In order to succeed on a section 301 claim against an employer for breach of its collective bargaining agreement, the employee must first establish that the union breached its duty of fair representation. Brazinski v. Amoco Petroleum Additives Co., 6 F.3d 1176, 1179 (7th Cir. 1993); White v. General Motors Corp., 1 F.3d 593, 595 (7th Cir. 1993). Souter, 993 F.2d at 599. As we explained in Brazinski, 6 F.3d at 1179:

When as in this case the collective bargaining agreement establishes a grievance procedure for processing claims for breach, with arbitration if the grievance procedure does not produce a satisfactory result, and the union is cast in the role of representative of the aggrieved worker in the grievance and arbitration processes, the worker cannot prevail in his section 301 suit merely by showing that his grievance is a just one.

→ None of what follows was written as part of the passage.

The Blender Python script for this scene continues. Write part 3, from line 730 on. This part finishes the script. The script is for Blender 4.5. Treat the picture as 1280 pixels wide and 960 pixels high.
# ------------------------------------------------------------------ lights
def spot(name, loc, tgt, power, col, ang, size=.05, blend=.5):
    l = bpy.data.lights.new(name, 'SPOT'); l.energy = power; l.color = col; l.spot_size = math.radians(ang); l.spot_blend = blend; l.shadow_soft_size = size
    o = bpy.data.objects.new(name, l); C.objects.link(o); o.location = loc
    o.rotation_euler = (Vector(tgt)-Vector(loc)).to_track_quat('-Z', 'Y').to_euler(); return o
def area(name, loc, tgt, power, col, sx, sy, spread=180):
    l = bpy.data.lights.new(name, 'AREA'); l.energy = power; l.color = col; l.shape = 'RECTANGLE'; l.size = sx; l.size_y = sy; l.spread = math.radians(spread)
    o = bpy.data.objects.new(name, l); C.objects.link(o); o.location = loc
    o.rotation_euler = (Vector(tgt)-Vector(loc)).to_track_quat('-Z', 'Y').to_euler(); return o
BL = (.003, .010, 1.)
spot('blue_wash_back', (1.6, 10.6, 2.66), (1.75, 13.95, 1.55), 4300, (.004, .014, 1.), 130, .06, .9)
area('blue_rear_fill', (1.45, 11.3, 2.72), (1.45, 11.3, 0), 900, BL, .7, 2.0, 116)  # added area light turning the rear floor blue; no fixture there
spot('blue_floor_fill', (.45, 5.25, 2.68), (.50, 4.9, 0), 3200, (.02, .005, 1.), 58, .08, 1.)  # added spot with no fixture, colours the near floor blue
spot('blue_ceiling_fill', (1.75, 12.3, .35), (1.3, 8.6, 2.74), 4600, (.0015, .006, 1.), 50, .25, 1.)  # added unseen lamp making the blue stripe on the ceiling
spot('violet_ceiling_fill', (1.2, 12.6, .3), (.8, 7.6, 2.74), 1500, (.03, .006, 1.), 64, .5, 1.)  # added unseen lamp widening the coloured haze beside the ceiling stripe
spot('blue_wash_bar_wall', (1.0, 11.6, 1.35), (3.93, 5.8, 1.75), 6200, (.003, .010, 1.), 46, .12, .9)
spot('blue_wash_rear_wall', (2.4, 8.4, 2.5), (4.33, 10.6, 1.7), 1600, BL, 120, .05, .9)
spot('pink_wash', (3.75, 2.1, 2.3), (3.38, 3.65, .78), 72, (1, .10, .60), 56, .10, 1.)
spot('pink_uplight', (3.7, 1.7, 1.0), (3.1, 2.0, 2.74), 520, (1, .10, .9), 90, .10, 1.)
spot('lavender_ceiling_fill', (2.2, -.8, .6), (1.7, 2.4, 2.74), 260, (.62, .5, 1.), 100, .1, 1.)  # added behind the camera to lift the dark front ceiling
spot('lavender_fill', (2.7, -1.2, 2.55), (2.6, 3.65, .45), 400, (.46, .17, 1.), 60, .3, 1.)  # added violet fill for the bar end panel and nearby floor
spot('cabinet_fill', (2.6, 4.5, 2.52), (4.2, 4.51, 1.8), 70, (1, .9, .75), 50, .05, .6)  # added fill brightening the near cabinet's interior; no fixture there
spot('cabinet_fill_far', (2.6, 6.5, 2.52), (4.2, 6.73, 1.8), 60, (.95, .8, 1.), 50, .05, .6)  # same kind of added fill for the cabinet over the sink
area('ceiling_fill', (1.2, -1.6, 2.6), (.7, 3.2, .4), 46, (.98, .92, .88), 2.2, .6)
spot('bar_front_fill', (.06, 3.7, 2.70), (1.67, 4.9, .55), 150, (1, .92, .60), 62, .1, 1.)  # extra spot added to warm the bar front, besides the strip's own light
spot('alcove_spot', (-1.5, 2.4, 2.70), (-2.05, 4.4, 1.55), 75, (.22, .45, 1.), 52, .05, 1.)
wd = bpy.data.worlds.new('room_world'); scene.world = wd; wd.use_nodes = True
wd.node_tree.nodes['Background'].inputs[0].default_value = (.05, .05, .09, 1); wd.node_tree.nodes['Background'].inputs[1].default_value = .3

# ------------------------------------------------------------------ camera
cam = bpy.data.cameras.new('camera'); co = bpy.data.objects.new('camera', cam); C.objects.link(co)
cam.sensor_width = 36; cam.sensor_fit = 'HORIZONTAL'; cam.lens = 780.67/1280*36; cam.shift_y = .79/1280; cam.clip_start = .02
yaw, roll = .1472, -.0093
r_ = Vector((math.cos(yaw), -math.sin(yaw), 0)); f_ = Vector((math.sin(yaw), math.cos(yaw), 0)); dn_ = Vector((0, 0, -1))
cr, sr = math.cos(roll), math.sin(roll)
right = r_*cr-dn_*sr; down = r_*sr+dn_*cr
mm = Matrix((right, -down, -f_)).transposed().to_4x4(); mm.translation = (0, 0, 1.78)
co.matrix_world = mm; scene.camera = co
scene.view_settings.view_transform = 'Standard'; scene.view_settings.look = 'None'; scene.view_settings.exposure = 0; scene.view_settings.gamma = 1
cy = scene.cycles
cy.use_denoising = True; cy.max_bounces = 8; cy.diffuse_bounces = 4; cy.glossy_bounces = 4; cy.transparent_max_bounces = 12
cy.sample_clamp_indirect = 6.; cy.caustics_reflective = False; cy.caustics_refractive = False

That is, he cannot show just that the company violated the collective bargaining agreement. He must also show that by arbitrarily refusing to press his grievance the union violated its duty to represent all members of the bargaining unit fairly.

Because McKelvin has failed to make that showing here, his claim against Brach must also fail.

IV.

The district court's grant of summary judgment in favor of defendants is AFFIRMED.